EXERCISE INSTRUCTIONS>
Images are not part of the copy; write out the rest of the data exactly as given.

DATA SECTION>
⟨

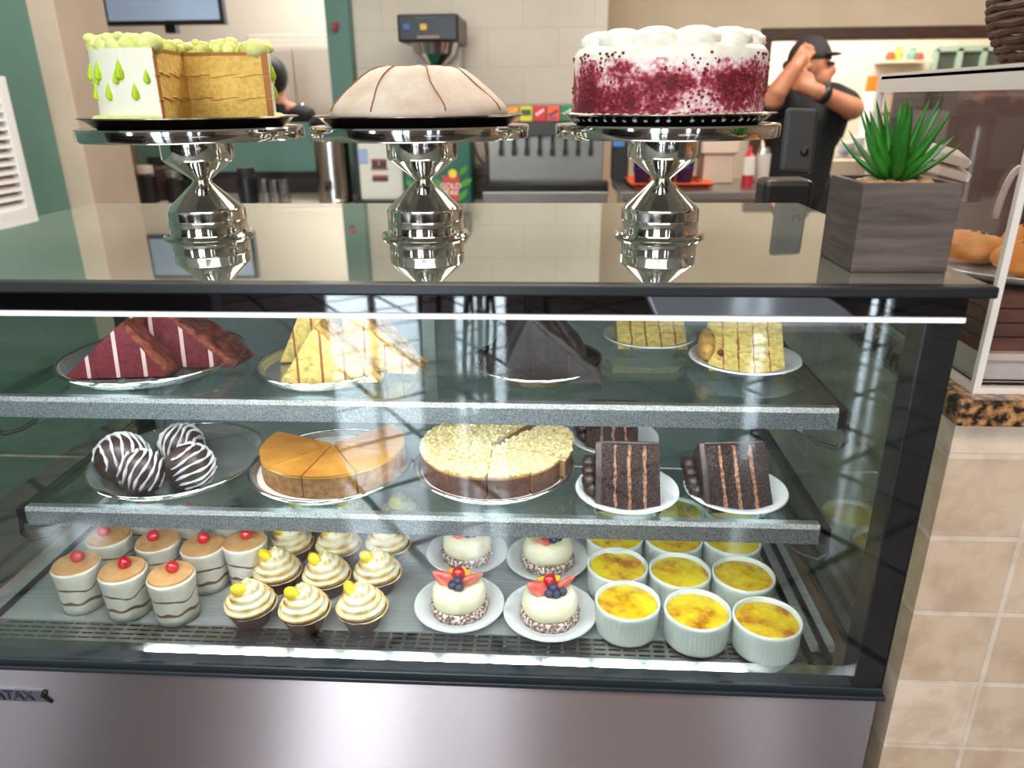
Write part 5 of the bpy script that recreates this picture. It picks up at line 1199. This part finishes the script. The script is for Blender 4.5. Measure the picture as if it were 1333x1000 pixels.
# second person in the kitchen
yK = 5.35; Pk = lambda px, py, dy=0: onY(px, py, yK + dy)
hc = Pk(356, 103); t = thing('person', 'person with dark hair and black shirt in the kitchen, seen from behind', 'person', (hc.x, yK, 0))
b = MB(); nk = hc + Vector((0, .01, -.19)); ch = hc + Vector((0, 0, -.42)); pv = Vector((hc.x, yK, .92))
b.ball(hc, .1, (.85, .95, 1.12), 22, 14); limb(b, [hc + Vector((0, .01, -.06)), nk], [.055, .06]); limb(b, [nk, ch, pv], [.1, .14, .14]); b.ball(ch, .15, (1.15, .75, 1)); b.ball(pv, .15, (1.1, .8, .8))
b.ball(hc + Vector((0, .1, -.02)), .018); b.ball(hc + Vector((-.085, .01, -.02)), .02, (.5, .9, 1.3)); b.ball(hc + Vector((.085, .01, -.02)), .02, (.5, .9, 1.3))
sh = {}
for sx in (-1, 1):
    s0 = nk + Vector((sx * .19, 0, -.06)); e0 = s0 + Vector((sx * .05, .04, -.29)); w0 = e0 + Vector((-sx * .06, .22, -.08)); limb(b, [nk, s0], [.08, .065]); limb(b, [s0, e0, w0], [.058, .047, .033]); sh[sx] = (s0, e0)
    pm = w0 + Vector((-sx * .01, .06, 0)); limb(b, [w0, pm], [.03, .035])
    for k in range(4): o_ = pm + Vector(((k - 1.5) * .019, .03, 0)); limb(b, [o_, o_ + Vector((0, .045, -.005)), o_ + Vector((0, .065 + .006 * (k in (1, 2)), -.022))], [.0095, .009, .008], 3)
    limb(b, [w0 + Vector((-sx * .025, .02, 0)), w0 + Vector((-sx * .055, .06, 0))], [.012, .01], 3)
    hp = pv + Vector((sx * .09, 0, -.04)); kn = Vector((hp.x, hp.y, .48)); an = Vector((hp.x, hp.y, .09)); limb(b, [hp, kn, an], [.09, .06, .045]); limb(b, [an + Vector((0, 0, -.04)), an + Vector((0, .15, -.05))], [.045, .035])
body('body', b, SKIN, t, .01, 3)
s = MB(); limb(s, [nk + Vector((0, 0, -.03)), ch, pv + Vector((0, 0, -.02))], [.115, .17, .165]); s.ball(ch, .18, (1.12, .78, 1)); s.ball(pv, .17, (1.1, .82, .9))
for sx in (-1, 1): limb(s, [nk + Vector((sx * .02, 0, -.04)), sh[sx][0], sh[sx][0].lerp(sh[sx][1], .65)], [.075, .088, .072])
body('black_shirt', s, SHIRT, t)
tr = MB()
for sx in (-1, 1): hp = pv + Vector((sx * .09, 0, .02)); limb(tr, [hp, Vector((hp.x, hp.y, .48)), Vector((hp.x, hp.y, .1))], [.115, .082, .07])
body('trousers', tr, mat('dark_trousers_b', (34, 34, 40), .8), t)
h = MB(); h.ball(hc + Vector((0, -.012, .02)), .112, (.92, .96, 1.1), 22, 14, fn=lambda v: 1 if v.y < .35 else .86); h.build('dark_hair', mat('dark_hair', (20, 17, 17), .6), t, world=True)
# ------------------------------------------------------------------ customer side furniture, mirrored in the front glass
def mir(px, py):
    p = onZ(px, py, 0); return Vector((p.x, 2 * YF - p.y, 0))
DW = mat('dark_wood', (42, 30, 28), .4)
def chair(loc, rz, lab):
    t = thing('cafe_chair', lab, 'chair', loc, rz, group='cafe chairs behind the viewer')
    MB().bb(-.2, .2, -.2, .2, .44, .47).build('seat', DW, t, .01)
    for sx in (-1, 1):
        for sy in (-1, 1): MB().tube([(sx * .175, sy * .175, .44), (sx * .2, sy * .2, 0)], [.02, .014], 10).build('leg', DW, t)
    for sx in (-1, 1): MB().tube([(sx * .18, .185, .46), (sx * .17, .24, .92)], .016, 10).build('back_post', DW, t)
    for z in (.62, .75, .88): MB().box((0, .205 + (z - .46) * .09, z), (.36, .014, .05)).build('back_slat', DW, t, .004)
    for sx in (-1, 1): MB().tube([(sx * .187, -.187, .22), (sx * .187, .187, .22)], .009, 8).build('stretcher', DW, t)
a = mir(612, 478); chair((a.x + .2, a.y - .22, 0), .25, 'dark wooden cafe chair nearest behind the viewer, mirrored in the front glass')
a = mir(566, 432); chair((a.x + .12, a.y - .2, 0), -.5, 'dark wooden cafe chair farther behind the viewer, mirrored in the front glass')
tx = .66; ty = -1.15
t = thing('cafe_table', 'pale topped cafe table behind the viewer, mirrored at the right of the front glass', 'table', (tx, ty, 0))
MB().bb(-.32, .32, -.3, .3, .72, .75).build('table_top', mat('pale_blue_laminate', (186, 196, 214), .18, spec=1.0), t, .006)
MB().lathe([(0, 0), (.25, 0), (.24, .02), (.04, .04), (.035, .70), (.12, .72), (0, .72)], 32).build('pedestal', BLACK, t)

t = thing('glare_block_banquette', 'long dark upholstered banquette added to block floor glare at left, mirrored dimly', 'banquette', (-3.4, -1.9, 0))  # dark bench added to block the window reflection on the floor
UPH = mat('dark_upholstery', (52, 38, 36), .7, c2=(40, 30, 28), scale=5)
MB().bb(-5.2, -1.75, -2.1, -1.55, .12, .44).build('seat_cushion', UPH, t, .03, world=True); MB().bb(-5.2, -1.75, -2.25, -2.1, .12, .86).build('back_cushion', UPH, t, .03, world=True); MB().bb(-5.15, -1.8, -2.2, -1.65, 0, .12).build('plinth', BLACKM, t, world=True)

⟩

WRITTEN RESPONSE>
Write part 5 of the bpy script that recreates this picture. It picks up at line 1199. This part finishes the script. The script is for Blender 4.5. Measure the picture as if it were 1333x1000 pixels.
# second person in the kitchen
yK = 5.35; Pk = lambda px, py, dy=0: onY(px, py, yK + dy)
hc = Pk(356, 103); t = thing('person', 'person with dark hair and black shirt in the kitchen, seen from behind', 'person', (hc.x, yK, 0))
b = MB(); nk = hc + Vector((0, .01, -.19)); ch = hc + Vector((0, 0, -.42)); pv = Vector((hc.x, yK, .92))
b.ball(hc, .1, (.85, .95, 1.12), 22, 14); limb(b, [hc + Vector((0, .01, -.06)), nk], [.055, .06]); limb(b, [nk, ch, pv], [.1, .14, .14]); b.ball(ch, .15, (1.15, .75, 1)); b.ball(pv, .15, (1.1, .8, .8))
b.ball(hc + Vector((0, .1, -.02)), .018); b.ball(hc + Vector((-.085, .01, -.02)), .02, (.5, .9, 1.3)); b.ball(hc + Vector((.085, .01, -.02)), .02, (.5, .9, 1.3))
sh = {}
for sx in (-1, 1):
    s0 = nk + Vector((sx * .19, 0, -.06)); e0 = s0 + Vector((sx * .05, .04, -.29)); w0 = e0 + Vector((-sx * .06, .22, -.08)); limb(b, [nk, s0], [.08, .065]); limb(b, [s0, e0, w0], [.058, .047, .033]); sh[sx] = (s0, e0)
    pm = w0 + Vector((-sx * .01, .06, 0)); limb(b, [w0, pm], [.03, .035])
    for k in range(4): o_ = pm + Vector(((k - 1.5) * .019, .03, 0)); limb(b, [o_, o_ + Vector((0, .045, -.005)), o_ + Vector((0, .065 + .006 * (k in (1, 2)), -.022))], [.0095, .009, .008], 3)
    limb(b, [w0 + Vector((-sx * .025, .02, 0)), w0 + Vector((-sx * .055, .06, 0))], [.012, .01], 3)
    hp = pv + Vector((sx * .09, 0, -.04)); kn = Vector((hp.x, hp.y, .48)); an = Vector((hp.x, hp.y, .09)); limb(b, [hp, kn, an], [.09, .06, .045]); limb(b, [an + Vector((0, 0, -.04)), an + Vector((0, .15, -.05))], [.045, .035])
body('body', b, SKIN, t, .01, 3)
s = MB(); limb(s, [nk + Vector((0, 0, -.03)), ch, pv + Vector((0, 0, -.02))], [.115, .17, .165]); s.ball(ch, .18, (1.12, .78, 1)); s.ball(pv, .17, (1.1, .82, .9))
for sx in (-1, 1): limb(s, [nk + Vector((sx * .02, 0, -.04)), sh[sx][0], sh[sx][0].lerp(sh[sx][1], .65)], [.075, .088, .072])
body('black_shirt', s, SHIRT, t)
tr = MB()
for sx in (-1, 1): hp = pv + Vector((sx * .09, 0, .02)); limb(tr, [hp, Vector((hp.x, hp.y, .48)), Vector((hp.x, hp.y, .1))], [.115, .082, .07])
body('trousers', tr, mat('dark_trousers_b', (34, 34, 40), .8), t)
h = MB(); h.ball(hc + Vector((0, -.012, .02)), .112, (.92, .96, 1.1), 22, 14, fn=lambda v: 1 if v.y < .35 else .86); h.build('dark_hair', mat('dark_hair', (20, 17, 17), .6), t, world=True)
# ------------------------------------------------------------------ customer side furniture, mirrored in the front glass
def mir(px, py):
    p = onZ(px, py, 0); return Vector((p.x, 2 * YF - p.y, 0))
DW = mat('dark_wood', (42, 30, 28), .4)
def chair(loc, rz, lab):
    t = thing('cafe_chair', lab, 'chair', loc, rz, group='cafe chairs behind the viewer')
    MB().bb(-.2, .2, -.2, .2, .44, .47).build('seat', DW, t, .01)
    for sx in (-1, 1):
        for sy in (-1, 1): MB().tube([(sx * .175, sy * .175, .44), (sx * .2, sy * .2, 0)], [.02, .014], 10).build('leg', DW, t)
    for sx in (-1, 1): MB().tube([(sx * .18, .185, .46), (sx * .17, .24, .92)], .016, 10).build('back_post', DW, t)
    for z in (.62, .75, .88): MB().box((0, .205 + (z - .46) * .09, z), (.36, .014, .05)).build('back_slat', DW, t, .004)
    for sx in (-1, 1): MB().tube([(sx * .187, -.187, .22), (sx * .187, .187, .22)], .009, 8).build('stretcher', DW, t)
a = mir(612, 478); chair((a.x + .2, a.y - .22, 0), .25, 'dark wooden cafe chair nearest behind the viewer, mirrored in the front glass')
a = mir(566, 432); chair((a.x + .12, a.y - .2, 0), -.5, 'dark wooden cafe chair farther behind the viewer, mirrored in the front glass')
tx = .66; ty = -1.15
t = thing('cafe_table', 'pale topped cafe table behind the viewer, mirrored at the right of the front glass', 'table', (tx, ty, 0))
MB().bb(-.32, .32, -.3, .3, .72, .75).build('table_top', mat('pale_blue_laminate', (186, 196, 214), .18, spec=1.0), t, .006)
MB().lathe([(0, 0), (.25, 0), (.24, .02), (.04, .04), (.035, .70), (.12, .72), (0, .72)], 32).build('pedestal', BLACK, t)

t = thing('glare_block_banquette', 'long dark upholstered banquette added to block floor glare at left, mirrored dimly', 'banquette', (-3.4, -1.9, 0))  # dark bench added to block the window reflection on the floor
UPH = mat('dark_upholstery', (52, 38, 36), .7, c2=(40, 30, 28), scale=5)
MB().bb(-5.2, -1.75, -2.1, -1.55, .12, .44).build('seat_cushion', UPH, t, .03, world=True); MB().bb(-5.2, -1.75, -2.25, -2.1, .12, .86).build('back_cushion', UPH, t, .03, world=True); MB().bb(-5.15, -1.8, -2.2, -1.65, 0, .12).build('plinth', BLACKM, t, world=True)